* The request: Give only the count of lines containing "picture".

·····

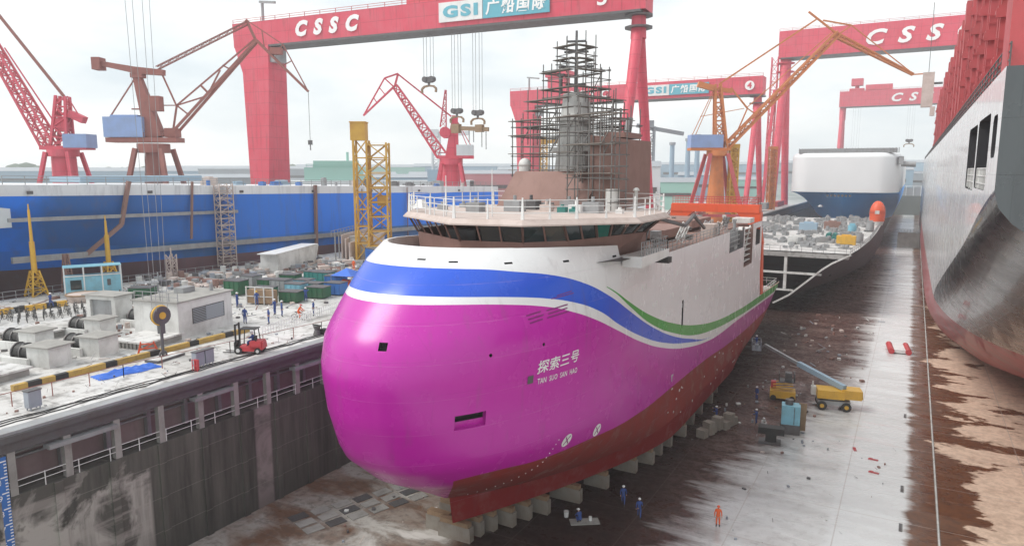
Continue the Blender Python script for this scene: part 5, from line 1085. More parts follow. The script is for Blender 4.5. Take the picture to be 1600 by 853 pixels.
# ================================================================== QUAY
def bicycle(lab,x,y,rz,g='bicycles parked on the quay',z=0):
    t=thing('bicycle',lab,'bicycle',(x,y,z),rz,g)
    for yy in(-.52,.52): mb=MB(); mb.ring((0,yy,.34),.32,.025,'X',14,4); mb.tube((-.04,yy,.34),(.04,yy,.34),.03,6); [mb.beam((0,yy,.34),(0,yy+.3*math.cos(a),.34+.3*math.sin(a)),.008) for a in (0,1.05,2.1,3.14,4.2,5.2)]; mb.build('wheel',M['black'],t)
    mb=MB(); mb.beam((0,-.52,.34),(0,-.15,.32),.03); mb.beam((0,-.15,.32),(0,-.28,.85),.03); mb.beam((0,-.15,.32),(0,.36,.80),.03); mb.beam((0,-.25,.75),(0,.35,.86),.03); mb.beam((0,.36,1.0),(0,.52,.34),.03); mb.beam((0,-.52,.34),(0,-.25,.72),.025); mb.beam((-.25,.34,1.02),(.25,.34,1.02),.025); mb.build('frame',M['steel'],t)
    mb=MB(); mb.box((0,-.29,.88),(.14,.26,.06)); mb.build('saddle',M['black'],t); return t
b0=bicycle('black bicycle standing in the crowded bicycle park at the far left of the quay',-84,38,.5)
rr=random.Random(77)
for k in range(59):
    i,j=k%20,k//20; x=-84.6+.18*i+j*2.1; y=36.0+.75*i+j*.6; dup(b0,(x+rr.uniform(-.15,.15),y+rr.uniform(-.1,.1),0),1.2+rr.uniform(-.25,.25))
for k in range(24): dup(b0,(-79.5+rr.uniform(-1,1),50+.42*k,0),.9+rr.uniform(-.3,.3))
b1=bicycle('bicycle ridden by the worker in orange across the quay',-56.0,52.8,R(-60),None); person('worker in orange riding a bicycle across the quay',(-56.0,52.8,.0),R(-60),'ride','orange','redbox')
def vent(lab,x,y,rz,w=2.6,d=2.2,h=1.9,drum=True):
    w*=.76; d*=.78; h*=.82
    t=thing('winch_house',lab,'winch house',(x,y,0),rz,'white winch houses with black drums on the quay')
    mb=MB(); mb.box((0,0,h/2),(w,d,h)); mb.build('housing',M['whitedirty'],t); mb=MB(); mb.box((0,0,h+.05),(w+.5,d+.5,.12)); mb.build('roof_slab',M['concrete'],t); mb=MB(); mb.box((-w/2-.02,0,h*.45),(.1,d*.6,h*.7)); mb.build('opening',M['void'],t)
    if drum:
        mb=MB(); mb.tube((-w/2-.2,0,.85),(-w/2-2.2,0,.85),.72,16); mb.build('drum',M['black'],t)
        for dx in(-.3,-1.2,-2.1): mb=MB(); mb.tube((-w/2+dx-.06,0,.85),(-w/2+dx+.06,0,.85),.82,16); mb.build('flange',M['steel'],t)
        mb=MB(); mb.box((-w/2-1.1,-d*.62,.35),(3.0,.3,.7)); mb.build('plinth_wall',M['whitedirty'],t)
    return t
az=R(12)
vent('largest white winch house at the front of the quay, nearest the picture corner',-60.8,30.2,az,3.1,2.6,2.0); vent('white winch house just right of the front one, before the corrugated slab',-60.6,34.2,az,2.8,2.6,2.0)
vent('white winch house at the left picture edge behind the front one',-67.5,32.6,az,2.6,2.3,2.0); vent('white winch house behind the second one, in the middle of the group',-67.6,38.4,az,2.6,2.3,2.0); vent('white winch house beside the low white building, farthest of the group',-66.4,43.6,az,2.6,2.3,2.0)
t=thing('gate_house','white open fronted shed with a grey roller shutter behind the winch houses','shed',(-74,43.2,0),az); mb=MB(); mb.box((-1.7,0,1.3),(.5,2.2,2.6)); mb.box((1.7,0,1.3),(.5,2.2,2.6)); mb.box((0,0,2.5),(3.9,2.3,.4)); mb.box((0,.9,1.3),(3,.3,2.4)); mb.build('wall',M['whitedirty'],t); mb=MB(); mb.box((0,-.75,1.1),(2.9,.1,2.2)); mb.build('shutter',M['greysteel'],t); mb=MB(); mb.box((0,0,2.75),(4.4,2.8,.12)); mb.build('roof',M['concrete'],t)
t=thing('equipment_building','low white building with a dark louvred window and a flat stained roof on the quay','building',(-62.3,44,0),R(12)); mb=MB(); mb.box((0,-.2,1.75),(5.2,7.4,3.5)); mb.build('wall',M['whitedirty'],t); mb=MB(); mb.box((0,-.2,3.56),(5.5,7.8,.14)); mb.build('roof',M['concrete'],t)
mb=MB(); mb.box((2.62,.1,1.95),(.08,4.4,1.5)); mb.build('louvre_window',M['steel'],t); mb=MB(); mb.box((2.66,.9,1.95),(.06,2.4,1.36)); [mb.box((2.70,.1,1.3+.16*k),(.05,4.3,.05)) for k in range(9)]; mb.build('louvre',M['fargrey'],t)
mb=MB(); mb.rail([(-2.5,-3.8,3.63),(2.6,-3.8,3.63)],.8,1,.03,2); mb.box((-1,1,3.9),(1.2,1.6,.5)); mb.tube((1,2.5,3.6),(1,2.5,4.3),.18,8); mb.build('roof_vent',M['greysteel'],t)
# slabs with corrugated skirts
for (x,y,w,d,lab) in((-60.6,25.0,4.6,5.2,'nearest corrugated cover slab in the picture corner of the quay'),(-60.5,38.6,4.2,4.6,'corrugated cover slab between the winch houses and the striped kerb'),(-72.5,36.5,4.5,7.5,'long pale cover slab behind the left winch houses'),(-71,47,4,6,'pale cover slab beside the open shed')):
    t=thing('cover_slab',lab,'cover slab',(x,y,0),R(10)); mb=MB(); mb.box((0,0,.62),(w,d,.16)); mb.build('top_slab',M['quay'],t); mb=MB(); mb.box((0,0,.27),(w-.4,d-.4,.52))
    for k in range(int(w/.45)): mb.box((-w/2+.25+.45*k,-d/2+.1,.27),(.22,.14,.5))
    mb.build('corrugated_skirt',M['concrete'],t)
M['kyel']=paint('worn_yellow',(.50,.32,.07),.75,.7,(.16,.12,.08),1.2)
# striped kerb
kt=thing('striped_kerb','low kerb wall painted in yellow and black blocks along the quay','kerb',(-56,36,0),R(2)); 
for k in range(22):
    mb=MB(); mb.box((0,-10.6+.98*k,.22),(.42,.97,.44)); mb.build('kerb_block',M['kyel' if (k%4!=3 and k!=1) else 'black'],kt)
kt=thing('striped_kerb','short striped kerb by the bicycle park at the left edge','kerb',(-86.6,41,0),R(-6))
for k in range(8): mb=MB(); mb.box((0,-4+1.1*k,.3),(.5,1.08,.6)); mb.build('kerb_block',M['yellow' if k%3 else 'black'],kt)
def railing(lab,pts,h,gap,mat,name='safety_railing',r=.03,bars=2):
    t=thing(name,lab,'railing',pts[0]); mb=MB(); mb.rail(pts,h,gap,r,bars); mb.build('rail',M[mat],t,True)
railing('thin brown handrail along the dock edge walkway',[(-52.0,18,0),(-52.0,31,0),(-51.0,40,0),(-50.0,50,0),(-49.6,62,0)],1.0,2.6,'crane_brown',r=.025,bars=1)
railing('white picket guard fence between the workers and the dock edge',[(-53.6,45.8,0),(-56.6,60,0)],.9,.42,'white','guard_fence',.035,2)
railing('grey railing along the far edge of the quay before the blue ship',[(-96,20,0),(-95.2,60,0),(-92,90,0)],1.1,1.4,'greysteel')
t=thing('dock_cable','loose black cables trailing along the dock edge walkway','cable',(-48.8,36,0)); mb=MB(); rr=random.Random(4); px_=None
for q in range(3):
    px_=None
    for k in range(40): p=(-49.2+.35*q+rr.uniform(-.18,.18),18+.95*k,.04); (mb.tube(px_,p,.035,4) if px_ else None); px_=p
mb.build('cable_run',M['black'],t,True)
# big sheave hook hanging over the quay
t=thing('hanging_hook_block','large yellow rimmed hook block hanging on wires over the quay in front of the building','crane hook',(-54.3,35.9,.55)); mb=MB(); mb.tube((-.28,0,3.2),(.28,0,3.2),.78,22); mb.build('sheave',M['steel'],t); mb=MB(); mb.ring((.0,0,3.2),.76,.12,'X',24,6); mb.tube((-.33,0,3.2),(.33,0,3.2),.3,12); mb.build('sheave_rim',M['yellow'],t)
mb=MB(); mb.box((0,0,2.1),(.5,.4,.9)); mb.tube((0,0,-.6),(0,0,1.7),.13,8); mb.ring((0,0,-.2),.3,.1,'X',14,6); mb.build('hook',M['steel'],t); mb=MB(); [mb.tube((dx,dy,3.6),(dx*2.2,dy*2,60),.022,4) for dx in(-.3,.3) for dy in(-.5,.5)]; mb.build('wire_rope',M['greysteel'],t)
mb=MB(); mb.box((0,0,-.65),(1.0,2.6,.12)); 
t=thing('steel_plate','dark steel plate with a white rim lying under the hanging hook','plate',(-54.2,36,0),.2); mb=MB(); mb.box((0,0,.10),(1.4,3.0,.16)); mb.build('plate',M['steel'],t); mb=MB(); mb.box((0,0,.2),(1.2,2.7,.05)); mb.build('rim',M['whitedirty'],t)
t=thing('barrier_stand','red folding barrier standing by the hanging hook','barrier',(-56.9,36.2,0),.8); mb=MB(); [mb.beam(a,b,.09) for a,b in(((-.8,0,0),(-.5,0,1.1)),((.8,0,0),(.5,0,1.1)),((-.7,0,.5),(.7,0,.5)),((-.6,0,.9),(.6,0,.9)),((-.8,.4,0),(-.5,0,1.1)),((.8,.4,0),(.5,0,1.1)),((-.7,0,.3),(.6,0,1)))]; mb.build('frame',M['frame_orange'],t)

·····

* Finished exercise: 4